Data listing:
-- Start --

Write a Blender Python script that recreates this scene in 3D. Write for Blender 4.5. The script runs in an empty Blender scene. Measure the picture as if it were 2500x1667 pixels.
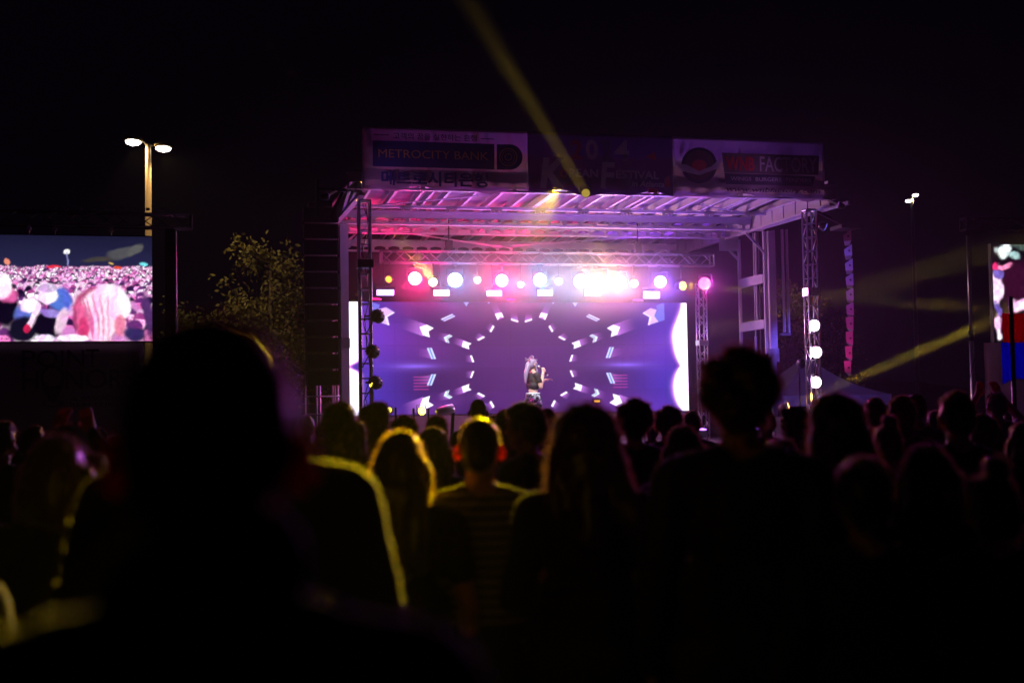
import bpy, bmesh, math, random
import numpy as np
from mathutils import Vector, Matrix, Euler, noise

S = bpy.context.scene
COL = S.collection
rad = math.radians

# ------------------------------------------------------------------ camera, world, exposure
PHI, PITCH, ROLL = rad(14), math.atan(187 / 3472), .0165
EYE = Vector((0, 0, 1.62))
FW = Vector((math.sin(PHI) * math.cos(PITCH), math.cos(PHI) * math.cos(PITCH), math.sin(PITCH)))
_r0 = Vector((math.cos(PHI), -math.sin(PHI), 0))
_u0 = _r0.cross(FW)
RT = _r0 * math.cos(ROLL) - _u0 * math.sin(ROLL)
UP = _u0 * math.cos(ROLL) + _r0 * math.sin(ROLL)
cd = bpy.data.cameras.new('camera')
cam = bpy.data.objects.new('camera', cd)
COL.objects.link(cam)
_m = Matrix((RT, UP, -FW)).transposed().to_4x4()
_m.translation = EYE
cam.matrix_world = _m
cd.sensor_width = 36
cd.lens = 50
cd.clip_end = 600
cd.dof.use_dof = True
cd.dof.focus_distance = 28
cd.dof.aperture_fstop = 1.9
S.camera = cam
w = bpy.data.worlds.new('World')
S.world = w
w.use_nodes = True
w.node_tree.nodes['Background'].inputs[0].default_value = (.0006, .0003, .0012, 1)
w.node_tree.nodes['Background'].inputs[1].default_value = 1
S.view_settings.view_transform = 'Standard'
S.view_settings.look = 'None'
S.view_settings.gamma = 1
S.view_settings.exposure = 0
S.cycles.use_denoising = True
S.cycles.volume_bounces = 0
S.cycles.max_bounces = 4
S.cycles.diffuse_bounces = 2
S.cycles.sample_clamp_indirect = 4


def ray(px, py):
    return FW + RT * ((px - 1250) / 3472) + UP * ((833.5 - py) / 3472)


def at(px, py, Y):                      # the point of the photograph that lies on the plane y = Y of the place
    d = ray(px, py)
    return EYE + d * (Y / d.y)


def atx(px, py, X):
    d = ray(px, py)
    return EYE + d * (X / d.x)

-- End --
-- Start --

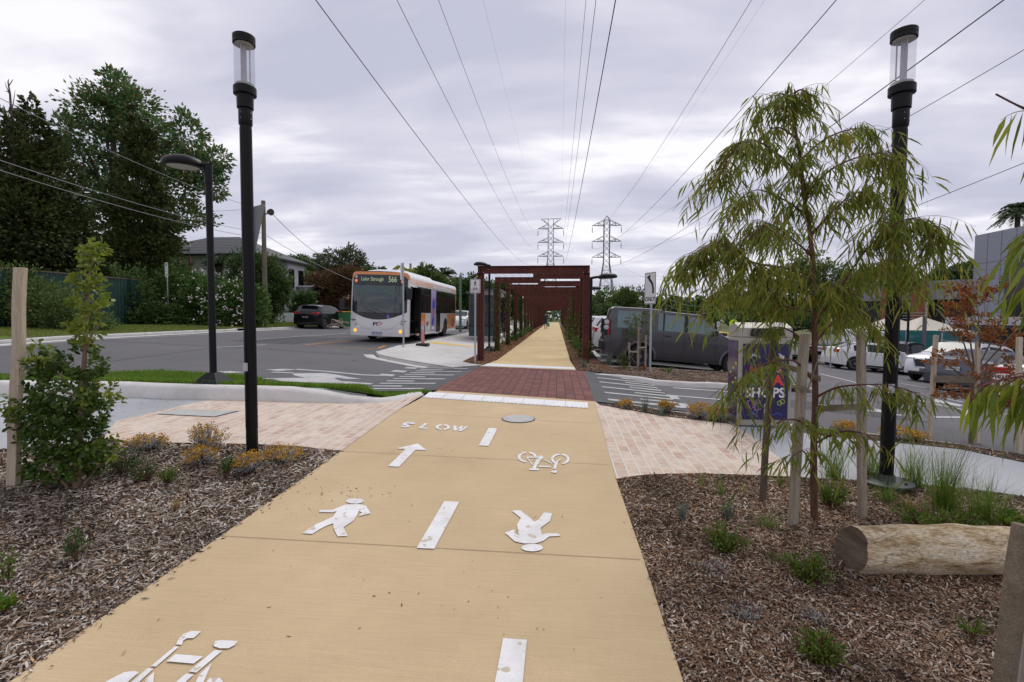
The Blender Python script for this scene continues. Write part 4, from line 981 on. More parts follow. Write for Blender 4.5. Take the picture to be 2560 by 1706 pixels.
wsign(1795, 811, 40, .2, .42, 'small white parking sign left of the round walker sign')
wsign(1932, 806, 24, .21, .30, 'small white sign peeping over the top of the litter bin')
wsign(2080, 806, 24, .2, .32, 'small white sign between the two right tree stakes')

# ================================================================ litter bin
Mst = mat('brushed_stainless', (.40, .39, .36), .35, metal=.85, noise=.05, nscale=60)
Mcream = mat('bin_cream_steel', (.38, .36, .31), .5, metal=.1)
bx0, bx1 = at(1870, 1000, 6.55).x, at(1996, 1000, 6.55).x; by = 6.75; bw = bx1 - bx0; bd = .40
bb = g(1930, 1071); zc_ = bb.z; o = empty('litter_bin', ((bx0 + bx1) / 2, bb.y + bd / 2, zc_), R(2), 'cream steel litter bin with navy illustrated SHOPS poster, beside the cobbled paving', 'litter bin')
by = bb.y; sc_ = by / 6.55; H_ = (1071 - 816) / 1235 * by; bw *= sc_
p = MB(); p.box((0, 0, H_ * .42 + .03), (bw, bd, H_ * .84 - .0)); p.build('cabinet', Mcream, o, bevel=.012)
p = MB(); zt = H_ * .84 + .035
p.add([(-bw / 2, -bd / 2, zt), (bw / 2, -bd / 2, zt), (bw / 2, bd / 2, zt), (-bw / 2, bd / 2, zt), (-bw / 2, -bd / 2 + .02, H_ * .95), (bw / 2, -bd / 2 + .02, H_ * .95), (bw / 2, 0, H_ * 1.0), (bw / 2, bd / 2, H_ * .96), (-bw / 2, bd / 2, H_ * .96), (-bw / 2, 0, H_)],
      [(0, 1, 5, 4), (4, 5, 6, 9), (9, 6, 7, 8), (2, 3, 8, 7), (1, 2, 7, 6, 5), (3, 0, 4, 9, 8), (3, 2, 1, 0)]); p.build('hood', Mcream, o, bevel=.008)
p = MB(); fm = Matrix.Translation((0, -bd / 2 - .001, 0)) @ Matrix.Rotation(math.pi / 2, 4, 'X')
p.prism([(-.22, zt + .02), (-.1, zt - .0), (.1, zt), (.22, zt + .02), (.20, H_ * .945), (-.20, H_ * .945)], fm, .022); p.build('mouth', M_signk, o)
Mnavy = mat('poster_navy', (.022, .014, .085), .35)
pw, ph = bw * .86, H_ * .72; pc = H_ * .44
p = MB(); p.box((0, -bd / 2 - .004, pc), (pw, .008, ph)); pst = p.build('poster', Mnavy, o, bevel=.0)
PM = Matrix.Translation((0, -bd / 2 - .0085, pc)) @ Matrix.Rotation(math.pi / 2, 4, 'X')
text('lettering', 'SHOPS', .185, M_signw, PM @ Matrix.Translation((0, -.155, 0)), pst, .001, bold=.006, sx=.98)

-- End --

Print exactly the lines above from the one with "The Blender Python" to the one with "wsign(2080, 806, 24, .2, .32, 'small", including both.

SOLUTION TO THE EXERCISE.
The Blender Python script for this scene continues. Write part 4, from line 981 on. More parts follow. Write for Blender 4.5. Take the picture to be 2560 by 1706 pixels.
wsign(1795, 811, 40, .2, .42, 'small white parking sign left of the round walker sign')
wsign(1932, 806, 24, .21, .30, 'small white sign peeping over the top of the litter bin')
wsign(2080, 806, 24, .2, .32, 'small white sign between the two right tree stakes')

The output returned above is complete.